De cette réflexion ne sort pas un modèle managérial unique qui conviendrait à toutes formes d’organisation mais une nouvelle architecture managériale sur laquelle chaque organisation peut construire ses cycles, ses pratiques, ses rituels, sa culture, son style.
Le Management Régénérateur : manager en dynamiques collaboratives continues
Après un management centré sur la dynamique des actions puis un management centré principalement sur la dynamique des acteurs, nous entrons désormais dans un management conjuguant les deux dynamiques, l’une par l’autre, la dynamique des actions et la dynamique des acteurs pour rendre le collectif acteur de son cap dans les turbulences, moteur de sa trajectoire dans l’incertitude, créateur de réponses nouvelles pour relever les défis du long terme.

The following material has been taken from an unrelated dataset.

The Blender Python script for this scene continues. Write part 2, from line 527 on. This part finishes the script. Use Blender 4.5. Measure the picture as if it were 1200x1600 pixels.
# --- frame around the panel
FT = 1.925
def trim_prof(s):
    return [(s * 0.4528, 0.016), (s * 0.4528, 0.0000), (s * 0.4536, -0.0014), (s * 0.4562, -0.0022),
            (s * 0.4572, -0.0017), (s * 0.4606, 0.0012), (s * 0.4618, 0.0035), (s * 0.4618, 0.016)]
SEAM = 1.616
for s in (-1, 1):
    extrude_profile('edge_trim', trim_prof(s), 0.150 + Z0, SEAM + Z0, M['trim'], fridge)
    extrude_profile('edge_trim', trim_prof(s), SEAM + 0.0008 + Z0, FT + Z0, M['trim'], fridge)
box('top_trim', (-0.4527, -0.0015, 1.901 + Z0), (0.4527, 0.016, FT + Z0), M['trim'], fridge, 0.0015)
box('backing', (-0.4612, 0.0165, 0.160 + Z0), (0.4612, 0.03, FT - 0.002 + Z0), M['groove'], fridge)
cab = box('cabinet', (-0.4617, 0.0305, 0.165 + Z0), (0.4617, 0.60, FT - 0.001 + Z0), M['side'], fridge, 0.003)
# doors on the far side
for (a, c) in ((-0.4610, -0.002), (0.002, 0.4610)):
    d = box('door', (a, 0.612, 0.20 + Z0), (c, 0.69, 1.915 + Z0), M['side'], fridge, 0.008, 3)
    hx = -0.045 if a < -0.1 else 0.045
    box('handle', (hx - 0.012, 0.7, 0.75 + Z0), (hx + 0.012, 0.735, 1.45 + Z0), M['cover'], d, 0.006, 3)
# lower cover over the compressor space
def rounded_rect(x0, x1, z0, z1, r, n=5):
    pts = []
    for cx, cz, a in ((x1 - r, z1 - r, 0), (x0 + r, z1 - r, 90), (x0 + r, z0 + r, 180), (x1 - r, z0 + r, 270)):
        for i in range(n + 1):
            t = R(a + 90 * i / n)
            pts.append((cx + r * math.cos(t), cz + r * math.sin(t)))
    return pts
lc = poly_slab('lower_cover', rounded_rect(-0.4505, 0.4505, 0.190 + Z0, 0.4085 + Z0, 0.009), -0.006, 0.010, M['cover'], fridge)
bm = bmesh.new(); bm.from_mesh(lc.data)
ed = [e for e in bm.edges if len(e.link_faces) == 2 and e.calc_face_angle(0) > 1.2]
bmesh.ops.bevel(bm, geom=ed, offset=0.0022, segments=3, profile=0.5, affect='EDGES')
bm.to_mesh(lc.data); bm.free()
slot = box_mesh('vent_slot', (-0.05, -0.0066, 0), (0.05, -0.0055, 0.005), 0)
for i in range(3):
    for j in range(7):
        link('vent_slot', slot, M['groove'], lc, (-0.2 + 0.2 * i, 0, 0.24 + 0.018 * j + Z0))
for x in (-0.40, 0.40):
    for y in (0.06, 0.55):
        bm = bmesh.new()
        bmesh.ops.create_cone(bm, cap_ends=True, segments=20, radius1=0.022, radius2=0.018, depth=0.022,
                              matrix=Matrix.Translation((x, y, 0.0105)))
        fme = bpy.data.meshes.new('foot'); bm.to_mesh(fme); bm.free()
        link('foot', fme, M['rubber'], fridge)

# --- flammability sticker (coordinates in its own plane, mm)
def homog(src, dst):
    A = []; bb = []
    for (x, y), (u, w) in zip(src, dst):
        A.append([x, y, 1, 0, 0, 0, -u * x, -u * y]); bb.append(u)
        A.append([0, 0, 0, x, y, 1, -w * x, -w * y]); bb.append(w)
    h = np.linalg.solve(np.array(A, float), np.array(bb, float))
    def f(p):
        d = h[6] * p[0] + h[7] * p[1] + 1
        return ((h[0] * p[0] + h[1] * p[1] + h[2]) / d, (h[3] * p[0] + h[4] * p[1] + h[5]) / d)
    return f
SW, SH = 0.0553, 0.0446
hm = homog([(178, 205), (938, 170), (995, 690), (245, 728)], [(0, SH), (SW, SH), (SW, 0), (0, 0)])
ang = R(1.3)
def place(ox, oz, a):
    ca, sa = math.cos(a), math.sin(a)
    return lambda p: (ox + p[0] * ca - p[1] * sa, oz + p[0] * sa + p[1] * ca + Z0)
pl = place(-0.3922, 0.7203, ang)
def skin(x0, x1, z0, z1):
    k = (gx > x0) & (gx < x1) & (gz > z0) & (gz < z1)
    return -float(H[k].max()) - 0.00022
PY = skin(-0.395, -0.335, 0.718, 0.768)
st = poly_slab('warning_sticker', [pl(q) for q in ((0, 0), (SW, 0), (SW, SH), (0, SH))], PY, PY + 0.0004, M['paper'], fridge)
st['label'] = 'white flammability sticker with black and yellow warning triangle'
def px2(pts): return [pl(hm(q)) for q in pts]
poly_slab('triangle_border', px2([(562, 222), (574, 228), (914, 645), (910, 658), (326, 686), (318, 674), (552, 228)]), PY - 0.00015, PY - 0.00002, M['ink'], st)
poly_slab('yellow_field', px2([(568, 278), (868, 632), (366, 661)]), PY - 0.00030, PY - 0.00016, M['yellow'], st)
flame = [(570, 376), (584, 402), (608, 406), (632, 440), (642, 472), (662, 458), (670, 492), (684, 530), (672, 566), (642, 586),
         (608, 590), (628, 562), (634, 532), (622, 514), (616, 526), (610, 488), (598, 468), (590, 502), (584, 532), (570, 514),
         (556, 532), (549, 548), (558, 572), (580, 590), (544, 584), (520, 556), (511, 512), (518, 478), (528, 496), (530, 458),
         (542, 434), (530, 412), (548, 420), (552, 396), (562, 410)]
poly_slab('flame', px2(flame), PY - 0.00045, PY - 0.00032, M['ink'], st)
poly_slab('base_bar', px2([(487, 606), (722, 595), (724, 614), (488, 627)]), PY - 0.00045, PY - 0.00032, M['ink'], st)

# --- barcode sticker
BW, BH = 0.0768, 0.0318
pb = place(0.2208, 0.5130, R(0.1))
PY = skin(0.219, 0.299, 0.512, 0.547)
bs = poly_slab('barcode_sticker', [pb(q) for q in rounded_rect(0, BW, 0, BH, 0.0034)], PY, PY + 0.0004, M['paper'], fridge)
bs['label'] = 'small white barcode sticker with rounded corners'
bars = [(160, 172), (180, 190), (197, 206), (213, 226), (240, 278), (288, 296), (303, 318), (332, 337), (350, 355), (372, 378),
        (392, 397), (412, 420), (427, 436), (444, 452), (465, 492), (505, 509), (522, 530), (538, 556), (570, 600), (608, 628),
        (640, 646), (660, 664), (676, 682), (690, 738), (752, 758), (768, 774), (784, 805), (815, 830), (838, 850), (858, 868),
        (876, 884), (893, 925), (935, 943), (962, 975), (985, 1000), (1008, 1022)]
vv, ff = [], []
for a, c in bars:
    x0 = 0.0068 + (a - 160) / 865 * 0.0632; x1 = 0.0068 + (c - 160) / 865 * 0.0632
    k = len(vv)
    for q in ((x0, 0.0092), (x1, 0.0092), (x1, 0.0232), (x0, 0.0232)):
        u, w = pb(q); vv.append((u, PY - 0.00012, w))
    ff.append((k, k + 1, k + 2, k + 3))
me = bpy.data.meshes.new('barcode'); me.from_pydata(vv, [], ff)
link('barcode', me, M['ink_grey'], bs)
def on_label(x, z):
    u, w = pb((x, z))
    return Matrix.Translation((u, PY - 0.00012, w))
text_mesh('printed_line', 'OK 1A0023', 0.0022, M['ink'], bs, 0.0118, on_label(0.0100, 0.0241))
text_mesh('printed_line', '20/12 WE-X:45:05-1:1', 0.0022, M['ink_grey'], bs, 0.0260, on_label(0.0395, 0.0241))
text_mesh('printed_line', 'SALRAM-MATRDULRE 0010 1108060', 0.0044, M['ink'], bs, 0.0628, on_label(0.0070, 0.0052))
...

Définir son propre management est stratégique
Cette architecture que nous proposons est un cycle générateur d’énergie. Un système circulaire à trois pôles – Cohésion / Sens / Action – permettant d’activer les trois énergies naturelles du collectif : l’énergie de l’engagement, l’énergie de la réalisation, l’énergie de la régénération. Présenté sous forme d’un générateur circulaire, il permet à chaque organisation, selon sa culture, sa singularité, de définir chacun de ses cycles et d’y situer ses pratiques, ses rituels, ses rôles.
L’organisation sait profondément qu’elle ne peut pas « ne pas avoir de management ». Il lui appartient désormais d’être intelligente, c’est-à-dire consciente et en maitrise explicite de son propre architecture managériale, parce que c’est le premier déterminant de toute sa puissance.
Définir clairement son management pour mobiliser l’intelligence, l’engagement, l’énergie et la confiance du collectif est crucial. Il permet de faire de son fonctionnement un avantage stratégique induplicable, de faire de ses managers les créateurs assumés de la réussite stratégique de toute l’organisation.